Supervisor calls for bridge inspections

In the wake of Wednesday’s collapse of a span of the Interstate Highway 35W in Minneapolis, into the Mississippi River, which killed at least four commuters, Los Angeles County Supervisor Michael D. Antonovich is calling for inspections of all Los Angeles County bridges to ensure they are periodically analyzed.


Antonovich plans to make a motion Tuesday that would direct the Los Angeles County Department of Public Works to provide a description of the county’s program for inspecting bridges in Los Angeles County, Antonovich said in a statement.

In light of California’s earthquake history, the study should identify any special requirements for bridge construction due to the high levels of seismic activity in the region, he said.

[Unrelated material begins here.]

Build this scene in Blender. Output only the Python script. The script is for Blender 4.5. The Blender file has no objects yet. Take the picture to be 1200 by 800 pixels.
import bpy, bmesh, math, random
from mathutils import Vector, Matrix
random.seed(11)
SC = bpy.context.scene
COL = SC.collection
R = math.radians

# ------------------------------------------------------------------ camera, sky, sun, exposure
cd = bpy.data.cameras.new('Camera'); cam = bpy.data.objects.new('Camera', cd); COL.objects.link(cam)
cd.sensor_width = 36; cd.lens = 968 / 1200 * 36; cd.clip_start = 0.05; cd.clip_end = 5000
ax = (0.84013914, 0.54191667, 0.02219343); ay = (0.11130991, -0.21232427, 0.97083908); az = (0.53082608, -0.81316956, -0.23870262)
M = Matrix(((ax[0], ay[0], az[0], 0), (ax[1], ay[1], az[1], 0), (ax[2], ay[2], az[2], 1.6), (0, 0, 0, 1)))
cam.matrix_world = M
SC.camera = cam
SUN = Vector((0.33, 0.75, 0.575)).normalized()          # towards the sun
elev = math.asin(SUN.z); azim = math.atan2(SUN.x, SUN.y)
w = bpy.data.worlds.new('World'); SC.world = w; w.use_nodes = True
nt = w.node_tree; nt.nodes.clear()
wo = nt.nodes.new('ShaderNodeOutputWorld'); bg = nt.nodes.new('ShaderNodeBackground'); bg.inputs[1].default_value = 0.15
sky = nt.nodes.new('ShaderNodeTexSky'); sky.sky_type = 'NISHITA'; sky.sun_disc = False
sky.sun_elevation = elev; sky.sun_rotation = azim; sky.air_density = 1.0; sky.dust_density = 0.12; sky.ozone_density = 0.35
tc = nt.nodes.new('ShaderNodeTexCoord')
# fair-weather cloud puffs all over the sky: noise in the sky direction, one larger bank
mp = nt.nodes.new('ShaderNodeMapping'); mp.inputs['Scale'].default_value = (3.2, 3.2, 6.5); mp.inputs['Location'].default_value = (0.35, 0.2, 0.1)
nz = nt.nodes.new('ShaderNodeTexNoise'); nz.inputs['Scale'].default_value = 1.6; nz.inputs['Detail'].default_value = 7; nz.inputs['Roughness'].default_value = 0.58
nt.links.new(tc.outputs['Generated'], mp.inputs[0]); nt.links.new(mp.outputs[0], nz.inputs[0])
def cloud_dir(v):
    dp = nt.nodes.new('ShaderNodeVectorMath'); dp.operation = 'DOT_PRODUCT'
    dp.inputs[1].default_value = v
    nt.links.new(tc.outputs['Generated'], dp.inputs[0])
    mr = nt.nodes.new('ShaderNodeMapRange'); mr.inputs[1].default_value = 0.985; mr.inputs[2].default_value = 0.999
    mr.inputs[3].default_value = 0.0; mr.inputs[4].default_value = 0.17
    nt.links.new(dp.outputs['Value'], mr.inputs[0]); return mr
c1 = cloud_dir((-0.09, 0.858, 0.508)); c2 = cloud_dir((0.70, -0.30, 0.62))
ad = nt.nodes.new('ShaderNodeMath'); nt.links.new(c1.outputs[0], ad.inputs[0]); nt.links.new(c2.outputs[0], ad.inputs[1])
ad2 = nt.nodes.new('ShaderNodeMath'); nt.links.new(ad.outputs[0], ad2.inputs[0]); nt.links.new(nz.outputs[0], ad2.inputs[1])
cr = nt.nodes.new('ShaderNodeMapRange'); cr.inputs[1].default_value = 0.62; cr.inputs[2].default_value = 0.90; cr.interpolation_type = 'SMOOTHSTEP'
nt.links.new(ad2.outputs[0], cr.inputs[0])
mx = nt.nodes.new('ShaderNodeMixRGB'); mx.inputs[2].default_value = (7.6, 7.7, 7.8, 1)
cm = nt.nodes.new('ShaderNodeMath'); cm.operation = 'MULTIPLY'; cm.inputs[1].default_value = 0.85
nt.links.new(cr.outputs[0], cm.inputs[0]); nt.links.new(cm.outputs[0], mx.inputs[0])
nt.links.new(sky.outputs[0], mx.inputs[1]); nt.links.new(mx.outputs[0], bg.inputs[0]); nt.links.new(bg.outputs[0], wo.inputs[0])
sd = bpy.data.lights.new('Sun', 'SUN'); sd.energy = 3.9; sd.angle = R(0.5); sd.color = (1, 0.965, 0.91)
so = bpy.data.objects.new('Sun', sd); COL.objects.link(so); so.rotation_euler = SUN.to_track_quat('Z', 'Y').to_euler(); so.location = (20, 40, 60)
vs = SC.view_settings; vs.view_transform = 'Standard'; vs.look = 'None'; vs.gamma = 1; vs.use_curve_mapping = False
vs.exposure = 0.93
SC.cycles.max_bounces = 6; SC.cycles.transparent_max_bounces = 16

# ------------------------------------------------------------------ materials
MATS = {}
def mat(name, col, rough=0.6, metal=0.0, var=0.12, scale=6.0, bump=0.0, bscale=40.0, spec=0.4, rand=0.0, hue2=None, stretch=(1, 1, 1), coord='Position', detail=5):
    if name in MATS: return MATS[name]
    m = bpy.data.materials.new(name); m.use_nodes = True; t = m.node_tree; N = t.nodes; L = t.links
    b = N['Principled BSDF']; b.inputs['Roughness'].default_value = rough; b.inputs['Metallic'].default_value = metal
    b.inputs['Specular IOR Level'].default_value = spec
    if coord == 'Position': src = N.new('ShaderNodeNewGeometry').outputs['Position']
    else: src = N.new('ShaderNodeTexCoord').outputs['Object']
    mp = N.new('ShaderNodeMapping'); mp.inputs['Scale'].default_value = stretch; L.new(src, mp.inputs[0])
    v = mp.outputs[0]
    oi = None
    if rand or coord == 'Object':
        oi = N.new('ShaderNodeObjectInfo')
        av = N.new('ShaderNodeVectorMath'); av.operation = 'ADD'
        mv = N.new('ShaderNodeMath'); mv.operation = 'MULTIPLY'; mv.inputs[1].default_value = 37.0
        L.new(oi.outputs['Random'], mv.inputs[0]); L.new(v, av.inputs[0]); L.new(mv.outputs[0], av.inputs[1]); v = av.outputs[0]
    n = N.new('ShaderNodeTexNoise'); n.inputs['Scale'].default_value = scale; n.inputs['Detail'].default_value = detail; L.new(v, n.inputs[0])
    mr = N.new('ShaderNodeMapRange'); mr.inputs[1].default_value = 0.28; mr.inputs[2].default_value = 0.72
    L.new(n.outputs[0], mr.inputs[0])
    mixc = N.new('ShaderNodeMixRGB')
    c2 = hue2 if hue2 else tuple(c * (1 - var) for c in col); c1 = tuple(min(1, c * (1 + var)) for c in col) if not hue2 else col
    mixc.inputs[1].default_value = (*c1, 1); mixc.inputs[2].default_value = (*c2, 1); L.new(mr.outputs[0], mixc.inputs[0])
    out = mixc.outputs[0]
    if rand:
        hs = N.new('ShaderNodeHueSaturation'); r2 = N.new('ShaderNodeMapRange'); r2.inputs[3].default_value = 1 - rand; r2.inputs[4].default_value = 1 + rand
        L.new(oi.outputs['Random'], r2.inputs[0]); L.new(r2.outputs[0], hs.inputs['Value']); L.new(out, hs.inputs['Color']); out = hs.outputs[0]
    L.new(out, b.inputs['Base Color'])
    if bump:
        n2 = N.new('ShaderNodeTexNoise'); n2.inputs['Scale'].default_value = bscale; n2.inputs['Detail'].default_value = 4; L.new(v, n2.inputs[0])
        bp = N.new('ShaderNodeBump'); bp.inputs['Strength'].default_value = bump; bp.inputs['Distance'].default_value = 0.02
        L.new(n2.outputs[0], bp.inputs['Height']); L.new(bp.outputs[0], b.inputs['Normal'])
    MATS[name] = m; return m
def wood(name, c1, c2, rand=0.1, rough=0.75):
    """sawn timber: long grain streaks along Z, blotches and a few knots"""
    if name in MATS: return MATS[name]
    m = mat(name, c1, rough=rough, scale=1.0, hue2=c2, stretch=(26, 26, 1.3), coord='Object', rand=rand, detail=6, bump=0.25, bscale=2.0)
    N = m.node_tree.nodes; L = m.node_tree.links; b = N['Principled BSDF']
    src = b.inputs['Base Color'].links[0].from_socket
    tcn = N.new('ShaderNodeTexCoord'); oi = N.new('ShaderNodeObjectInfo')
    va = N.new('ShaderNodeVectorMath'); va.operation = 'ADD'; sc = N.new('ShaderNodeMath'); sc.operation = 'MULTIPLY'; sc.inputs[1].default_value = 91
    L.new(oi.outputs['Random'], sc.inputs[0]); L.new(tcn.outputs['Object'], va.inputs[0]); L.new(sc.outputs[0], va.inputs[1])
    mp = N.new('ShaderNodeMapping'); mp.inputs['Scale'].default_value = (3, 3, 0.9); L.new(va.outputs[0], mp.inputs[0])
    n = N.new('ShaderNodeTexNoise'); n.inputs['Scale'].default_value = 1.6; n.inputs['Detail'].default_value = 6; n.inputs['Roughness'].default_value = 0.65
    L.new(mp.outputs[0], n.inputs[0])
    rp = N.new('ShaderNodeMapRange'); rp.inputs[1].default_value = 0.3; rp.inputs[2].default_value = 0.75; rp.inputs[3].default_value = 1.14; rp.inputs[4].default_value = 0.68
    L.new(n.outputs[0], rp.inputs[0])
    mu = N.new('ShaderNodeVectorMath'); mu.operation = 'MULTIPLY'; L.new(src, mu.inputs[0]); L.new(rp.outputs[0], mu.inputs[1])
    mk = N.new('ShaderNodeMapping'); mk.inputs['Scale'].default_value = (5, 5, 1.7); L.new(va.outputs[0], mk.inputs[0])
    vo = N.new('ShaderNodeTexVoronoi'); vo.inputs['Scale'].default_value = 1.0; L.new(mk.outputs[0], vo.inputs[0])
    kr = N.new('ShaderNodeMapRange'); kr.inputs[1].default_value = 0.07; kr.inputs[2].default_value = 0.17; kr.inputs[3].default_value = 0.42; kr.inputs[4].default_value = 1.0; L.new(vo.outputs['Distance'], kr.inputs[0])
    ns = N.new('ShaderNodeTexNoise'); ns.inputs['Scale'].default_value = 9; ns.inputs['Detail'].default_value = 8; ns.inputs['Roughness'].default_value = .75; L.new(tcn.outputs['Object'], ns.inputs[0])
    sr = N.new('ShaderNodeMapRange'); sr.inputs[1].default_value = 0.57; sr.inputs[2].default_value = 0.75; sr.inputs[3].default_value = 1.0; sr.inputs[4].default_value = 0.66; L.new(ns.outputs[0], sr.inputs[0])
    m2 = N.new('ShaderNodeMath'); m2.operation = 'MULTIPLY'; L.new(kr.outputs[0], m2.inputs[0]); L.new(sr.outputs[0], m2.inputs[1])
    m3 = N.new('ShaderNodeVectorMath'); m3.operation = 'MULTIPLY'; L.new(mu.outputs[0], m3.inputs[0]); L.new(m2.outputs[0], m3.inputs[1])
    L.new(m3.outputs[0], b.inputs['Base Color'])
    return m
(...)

The study should also determine whether there are any at-risk bridges and may require modification and, if so, identify a work program and potential funding sources.

If Antonovich’s motion is approved as drafted, the department would have to report back to the board in 60 days, he said.

Call for art honoring genocide victims

The Armenian Assembly of America, in collaboration with the El Pueblo de Los Angeles Historical Monument, is issuing a public call for artwork honoring victims of the Armenian genocide.

Accepted entries will be displayed during a multicultural celebration in October, known as the Day of the Dead.

A national holiday in Mexico, the Day of the Dead is observed by countries in the Caribbean, Central and South America as well as the United States, parts of Europe and the Philippines, according to the assembly.


Artists are asked to submit two- and three-dimensional works in the following formats: a compact disc containing digital images, photographic prints or slides.

All submissions must be original work done by the artist and received by Aug. 15.

A maximum of four submissions from each artist will be considered. Submissions should be sent to Mariann Gatto, curator, El Pueblo de Los Angeles Historical Monument, 125 Paseo de la Plaza, Suite 400, Los Angeles, CA 90012. Submissions must include the artist’s name, telephone number, e-mail address, title of work, year executed, media, dimensions and price.